Spätestens mit Heath Ledgers legendärer, Oscar-prämierter Darstellung des Joker in Christopher Nolans „The Dark Knight“ (2008) musste die Frage aufkommen, wann Batmans berühmtester Gegenspieler endlich seinen eigenen Film bekommen würde. 
Zusammen mit seinem Co-Autor Scott Silver („8 Mile“, „The Fighter“) verlegte der Filmemacher Todd Phillips die Geschichte ins Jahr 1981, belässt es allerdings bei wenigen Andeutungen, wie es um Gotham City bestellt ist. Der Müll wird nicht mehr entsorgt und bringt Super-Ratten hervor, die Ausgaben für soziale Projekte und damit auch für Arthurs Sozialarbeiterin werden gekürzt, die Schere zwischen Arm und Reich klafft immer weiter auf. In diesem Umfeld bewegen sich Arthur und seine Mutter am Rande der Gesellschaft, beide psychisch krank und arm, kaum in der Lage, für sich selbst zu sorgen. So träumen sie sich in eine bessere Welt, in der Penny Unterstützung von ihrem ehemaligen Arbeitgeber (und Geliebten) erhält und Arthur Karriere als Stand-up-Comedian macht. 

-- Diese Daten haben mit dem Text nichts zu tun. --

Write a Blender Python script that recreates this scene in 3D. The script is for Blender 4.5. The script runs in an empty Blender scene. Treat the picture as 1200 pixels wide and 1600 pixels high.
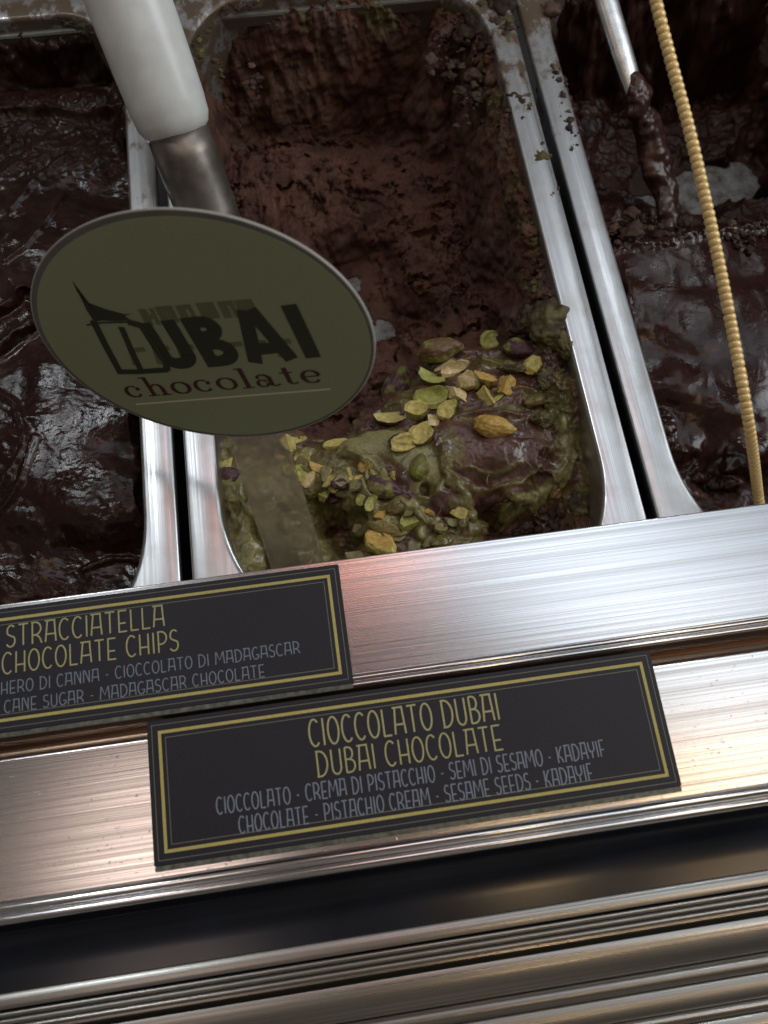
import bpy, math, random
import numpy as np
from mathutils import Vector, Matrix

# ---------------------------------------------------------------- camera, world, lamps
# all plan dimensions below are in centimetres; K turns them into metres
K = 0.01
FPX = 1300.0                      # focal length in pixels of the 1200 x 1600 photograph
VPY = (58.0, -2748.0)
SLOPE = -0.129
_d = np.array([VPY[0]-600, -(VPY[1]-800), -FPX]); _Y = _d/np.linalg.norm(_d)
_a, _b = 1.0, -SLOPE
_c = -(_a*_Y[0]+_b*_Y[1])/_Y[2]
_X = np.array([_a, _b, _c]); _X /= np.linalg.norm(_X)
_Z = np.cross(_X, _Y)
R = np.stack([_X, _Y, _Z])        # world = R @ camera
H0 = 28.5

def ray(px, py):
    return R @ np.array([px-600.0, -(py-800.0), -FPX])/FPX
def _hit0(px, py):
    d = ray(px, py); return d/-d[2]*H0
CX = -(_hit0(285, 800)[0]+_hit0(1017, 800)[0])/2
CY = -_hit0(600, 865)[1]
CAM = np.array([CX, CY, H0])

def at(px, py, z=0.0):
    """the point (cm) at height z that the photograph shows at px, py"""
    d = ray(px, py)
    return CAM + d*((z-H0)/d[2])
def at_depth(px, py, dep):
    return CAM + ray(px, py)*dep

sc = bpy.context.scene
cam_d = bpy.data.cameras.new('camera')
cam = bpy.data.objects.new('camera', cam_d)
sc.collection.objects.link(cam)
M = Matrix(((R[0][0], R[0][1], R[0][2], CAM[0]*K), (R[1][0], R[1][1], R[1][2], CAM[1]*K),
            (R[2][0], R[2][1], R[2][2], CAM[2]*K), (0, 0, 0, 1)))
cam.matrix_world = M
cam_d.sensor_fit = 'VERTICAL'
cam_d.sensor_height = 24.0
cam_d.lens = 24.0*FPX/1600.0
cam_d.clip_start = 0.01
cam_d.clip_end = 50
cam_d.dof.use_dof = True
cam_d.dof.focus_distance = 0.31
cam_d.dof.aperture_fstop = 8.0
sc.camera = cam

w = bpy.data.worlds.new('World'); sc.world = w; w.use_nodes = True
nt = w.node_tree; nt.nodes.clear()
wo = nt.nodes.new('ShaderNodeOutputWorld'); bg = nt.nodes.new('ShaderNodeBackground')
tc = nt.nodes.new('ShaderNodeTexCoord'); nz = nt.nodes.new('ShaderNodeTexNoise')
nz.inputs['Scale'].default_value = 2.6; nz.inputs['Detail'].default_value = 3
cr = nt.nodes.new('ShaderNodeValToRGB')
cr.color_ramp.elements[0].position = 0.38; cr.color_ramp.elements[0].color = (0.035, 0.033, 0.034, 1)
cr.color_ramp.elements[1].position = 0.68; cr.color_ramp.elements[1].color = (0.28, 0.24, 0.20, 1)
nt.links.new(tc.outputs['Generated'], nz.inputs['Vector']); nt.links.new(nz.outputs['Fac'], cr.inputs['Fac'])
nt.links.new(cr.outputs['Color'], bg.inputs['Color']); bg.inputs['Strength'].default_value = 0.75
nt.links.new(bg.outputs['Background'], wo.inputs['Surface'])

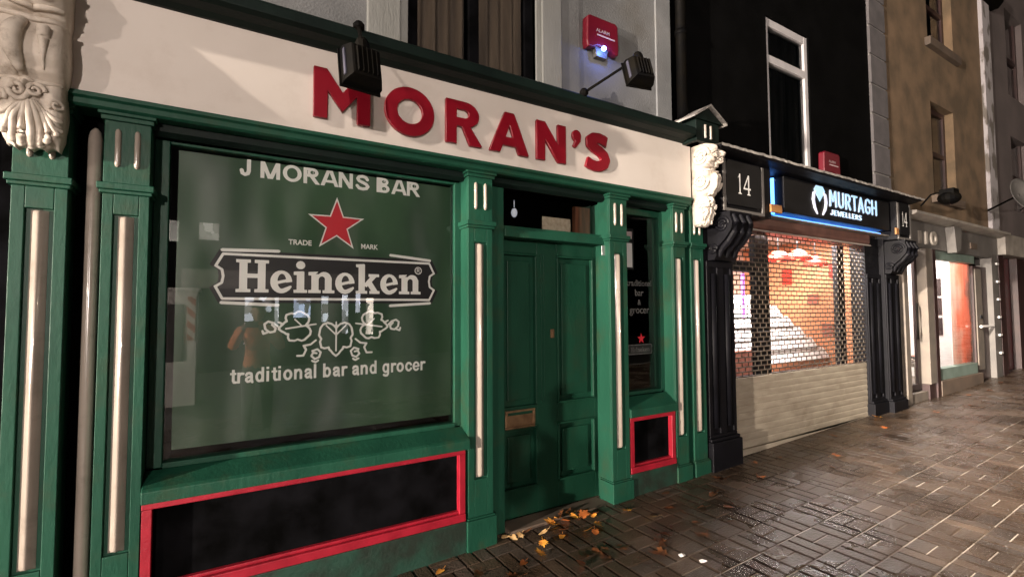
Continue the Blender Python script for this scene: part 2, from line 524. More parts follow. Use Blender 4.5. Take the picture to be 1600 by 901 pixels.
# ================================================================== THE SETTING
# pavement: one sheet with modelled pavers on the part in front of the shops
def build_ground():
    def attr(me, vals):
        a = me.attributes.new('tone', 'FLOAT', 'FACE')
        a.data.foreach_set('value', vals)
    mt = bpy.data.materials.new('wet_pavers')
    mt.use_nodes = True
    n, l = mt.node_tree.nodes, mt.node_tree.links
    p = n['Principled BSDF']
    at = n.new('ShaderNodeAttribute')
    at.attribute_name = 'tone'
    rp = n.new('ShaderNodeValToRGB')
    els = rp.color_ramp.elements
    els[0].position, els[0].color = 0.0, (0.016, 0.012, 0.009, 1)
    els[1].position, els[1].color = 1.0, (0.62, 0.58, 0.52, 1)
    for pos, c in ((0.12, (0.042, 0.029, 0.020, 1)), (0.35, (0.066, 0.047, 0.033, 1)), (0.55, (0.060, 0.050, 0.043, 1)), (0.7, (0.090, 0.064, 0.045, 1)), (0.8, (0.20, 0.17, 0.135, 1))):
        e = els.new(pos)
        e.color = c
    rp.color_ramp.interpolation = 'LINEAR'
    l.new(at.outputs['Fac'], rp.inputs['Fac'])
    tc = n.new('ShaderNodeTexCoord')
    nz = n.new('ShaderNodeTexNoise')
    nz.inputs['Scale'].default_value = 2.2
    nz.inputs['Detail'].default_value = 9
    l.new(tc.outputs['Object'], nz.inputs['Vector'])
    mx = n.new('ShaderNodeMix')
    mx.data_type = 'RGBA'
    mx.blend_type = 'MULTIPLY'
    mx.inputs['Factor'].default_value = 1
    rr = n.new('ShaderNodeValToRGB')
    rr.color_ramp.elements[0].position = 0.32
    rr.color_ramp.elements[1].position = 0.68
    rr.color_ramp.elements[0].color = (0.45, 0.42, 0.40, 1)
    rr.color_ramp.elements[1].color = (1.15, 1.1, 1.05, 1)
    l.new(nz.outputs['Fac'], rr.inputs['Fac'])
    l.new(rp.outputs['Color'], mx.inputs['A'])
    l.new(rr.outputs['Color'], mx.inputs['B'])
    l.new(mx.outputs['Result'], p.inputs['Base Color'])
    mr = n.new('ShaderNodeMapRange')
    mr.inputs['From Min'].default_value = 0.3
    mr.inputs['From Max'].default_value = 0.7
    mr.inputs['To Min'].default_value = 0.14
    mr.inputs['To Max'].default_value = 0.44
    l.new(nz.outputs['Fac'], mr.inputs['Value'])
    l.new(mr.outputs['Result'], p.inputs['Roughness'])
    nb = n.new('ShaderNodeTexNoise')
    nb.inputs['Scale'].default_value = 70
    nb.inputs['Detail'].default_value = 6
    l.new(tc.outputs['Object'], nb.inputs['Vector'])
    bp = n.new('ShaderNodeBump')
    bp.inputs['Strength'].default_value = 0.5
    bp.inputs['Distance'].default_value = 0.012
    l.new(nb.outputs['Fac'], bp.inputs['Height'])
    l.new(bp.outputs['Normal'], p.inputs['Normal'])
    rnd = random.Random(3)
    vs, fs, tone = [], [], []
    ux, uy = 0.205, 0.235
    b, g = 0.006, 0.0035
    def paver(x0, x1, y0, y1):
        dz = rnd.uniform(-0.0012, 0.0012)
        tl = [rnd.uniform(-0.001, 0.001) for _ in range(4)]
        i = len(vs)
        gx = 0.0055
        gy = 0.0022
        o = [(x0 + gx, y0 + gy), (x1 - gx, y0 + gy), (x1 - gx, y1 - gy), (x0 + gx, y1 - gy)]
        for x, y in o:
            vs.append((x, y, gz(x) - 0.012))
        for x, y in o:
            vs.append((x, y, gz(x) - 0.005 + dz))
        q = [(x0 + gx + b, y0 + gy + b), (x1 - gx - b, y0 + gy + b), (x1 - gx - b, y1 - gy - b), (x0 + gx + b, y1 - gy - b)]
        for (x, y), t in zip(q, tl):
            vs.append((x, y, gz(x) + dz + t))
        t = rnd.choice([rnd.uniform(.12, .35), rnd.uniform(.2, .6), rnd.uniform(.4, .68)])
        fs.append((i + 8, i + 9, i + 10, i + 11))
        tone.append(t)
        for k in range(4):
            k2 = (k + 1) % 4
            fs.append((i + 4 + k, i + 4 + k2, i + 8 + k2, i + 8 + k))
            tone.append(t if k in (0, 2) else .08)
            fs.append((i + k, i + k2, i + 4 + k2, i + 4 + k))
            tone.append(0.06)
    X0, X1 = -1.5, 22.0
    nxu = int((X1 - X0) / ux)
    nyu = 18
    yoff = 0.235 * 0.22 + 0.25
    for j in range(nyu):
        y1 = yoff - j * uy
        y0 = y1 - uy
        for i in range(nxu):
            x0 = X0 + i * ux
            if (i + j) % 2:
                paver(x0, x0 + ux / 2, y0, y1)
                paver(x0 + ux / 2, x0 + ux, y0, y1)
            else:
                paver(x0, x0 + ux, y0, y0 + uy / 2)
                paver(x0, x0 + ux, y0 + uy / 2, y1)
    ylo = yoff - nyu * uy
    # bed of sandy joints under the pavers: wet glints painted pale along the street, rest dark
    def quad(x0, x1, y0, y1, dz, t):
        i = len(vs)
        vs.extend([(x0, y0, gz(x0) + dz), (x1, y0, gz(x1) + dz), (x1, y1, gz(x1) + dz), (x0, y1, gz(x0) + dz)])
        fs.append((i, i + 1, i + 2, i + 3))
        tone.append(t)
    quad(X0, X1, ylo, yoff, -0.011, 0.03)
    for j in range(nyu + 1):
        y = yoff - j * uy
        for i in range(nxu):
            r_ = rnd.random()
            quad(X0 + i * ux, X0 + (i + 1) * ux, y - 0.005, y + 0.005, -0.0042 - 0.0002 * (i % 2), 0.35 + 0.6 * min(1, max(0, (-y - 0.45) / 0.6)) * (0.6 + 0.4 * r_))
    for j in range(nyu):
        for i in range(nxu):
            if (i + j) % 2 == 0:
                y = yoff - j * uy - uy / 2
                x0 = X0 + i * ux
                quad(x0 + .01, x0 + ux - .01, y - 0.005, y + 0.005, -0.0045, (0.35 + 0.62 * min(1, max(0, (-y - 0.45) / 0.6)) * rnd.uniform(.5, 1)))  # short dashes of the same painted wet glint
    # plain outer pavement
    for (a, bb, c, d) in ((-40, X0, -5.5, 1.0), (X1, 60, -5.5, 1.0), (X0, X1, -5.5, ylo), (X0, X1, yoff, 1.0)):
        quad(a, bb, c, d, -0.002, 0.4)
    me = bpy.data.meshes.new('pavement')
    me.from_pydata(vs, [], fs)
    attr(me, tone)
    me.materials.append(mt)
    o = bpy.data.objects.new('pavement', me)
    COL.objects.link(o)
    struct(o)
    kb = MB()
    kb.add([(-40, -5.5, gz(-40)), (60, -5.5, gz(60)), (60, -5.65, gz(60)), (-40, -5.65, gz(-40)), (60, -5.65, gz(60) - .12), (-40, -5.65, gz(-40) - .12)],
           [(0, 1, 2, 3), (3, 2, 4, 5)])
    struct(kb.build('kerb', 'greystone'))
    rd = MB()
    rd.add([(-60, -5.65, gz(-60) - .12), (90, -5.65, gz(90) - .12), (90, -60, gz(90) - .12), (-60, -60, gz(-60) - .12)], [(0, 1, 2, 3)])
    M['asphalt'] = mat('wet_asphalt', (0.05, 0.048, 0.045), (0.03, 0.03, 0.03), 0.3, 0.6, 3, 0.3, 80)
    struct(rd.build('road', 'asphalt'))
build_ground()

# ================================================================== GREEN PUB BUILDING
pub = thing('pub_building', 'green pub shopfront with cream fascia, panelled door and large front window', 'building', (1.6, 0.3, gz(1.6)))

# --- upper wall with one window opening
def wall_holes(name, material, parent, x0, x1, z0, z1, y0, y1, holes):
    mb = MB()
    xs = sorted({x0, x1} | {h[0] for h in holes} | {h[1] for h in holes})
    for a, b in zip(xs[:-1], xs[1:]):
        cuts = sorted([(h[2], h[3]) for h in holes if h[0] <= a + 1e-6 and h[1] >= b - 1e-6])
        z = z0
        for c0, c1 in cuts:
            if c0 > z:
                mb.box(a, b, y0, y1, z, c0)
            z = c1
        if z < z1:
            mb.box(a, b, y0, y1, z, z1)
    bm_o = mb.build(name, material, parent)
    return bm_o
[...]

Die Underdog-Mentalität und der unrealistische Wunsch nach Ruhm als Komiker lassen natürlich an Martin Scorseses Meisterwerke „Taxi Driver“ (1976) und „The King of Comedy“ (1982) denken, nur hat Scorsese es weit wirkungsvoller verstanden, das Milieu zu beschreiben, in dem seine gescheiterten Existenzen nach Aufmerksamkeit schreien und schließlich keinen anderen Weg sehen, als diese durch einen Gewaltexzess zu erreichen. 
In dieser Hinsicht geht Phillips in „Joker“ weit weniger subtil vor. Es ist vor allem Joaquin Phoenix („A Beautiful Day“, „The Master“) zu verdanken, dass die ganze Tragik seiner Figur zum Ausdruck kommt. Dabei wäre es unnötig gewesen, Arthurs Kindheitsgeschichte so plakativ wie kurz aufzubereiten. Phoenix, der sich für die Rolle 24 Kilo abgehungert hat, bringt den seelischen Schmerz seiner Figur wie kein Zweiter auf die Leinwand. Seine unkontrollierten Lachattacken, die real wirkenden Träume von Ruhm mit einem Auftritt in der Show von Murray Franklin und einer Liebesbeziehung mit seiner Nachbarin Sophie (Zazie Beetz) sowie die Sprechstunden bei seiner Sozialarbeiterin, die auch die Verschreibung seiner mittlerweile sieben Psychopharmaka zuständig ist, machen deutlich, wie sehr Arthur am Rande der Gesellschaft steht. Dass er unter diesen Voraussetzungen Gebrauch von der Waffe macht, scheint da mehr als verständlich, ja fast schon logisch. 
Durch sein rigoroses Auftreten wird der Joker auf einmal zum Helden für die ebenfalls Ausgegrenzten in Gotham City, die in dem selbstgefälligen Unternehmer Thomas Wayne längst ihr Feindbild ausgemacht haben. Hier erinnert „Joker“ vor allem an „The Purge“, wenn Jokers Anhänger ebenfalls solidarisch mit Clowns-Masken die Straßen stürmen. Bei der den Film dominierenden Performance von Joaquin Phoenix fällt gerade Martin Scorseses Lieblingsschauspieler Robert De Niro als Showmaster mächtig ab, allerdings gibt ihm das Drehbuch auch kaum Möglichkeiten, in den wenigen Sequenzen zu glänzen. Neben Joaquin Phoenix gefallen vor allem die adäquat körnigen Bilder von Lawrence Sher („Hangover“, „Garden State“) und der düster-elegische und Oscar-prämierte Score von Hildur Guðnadóttir („Chernobyl“, „Sicario 2“).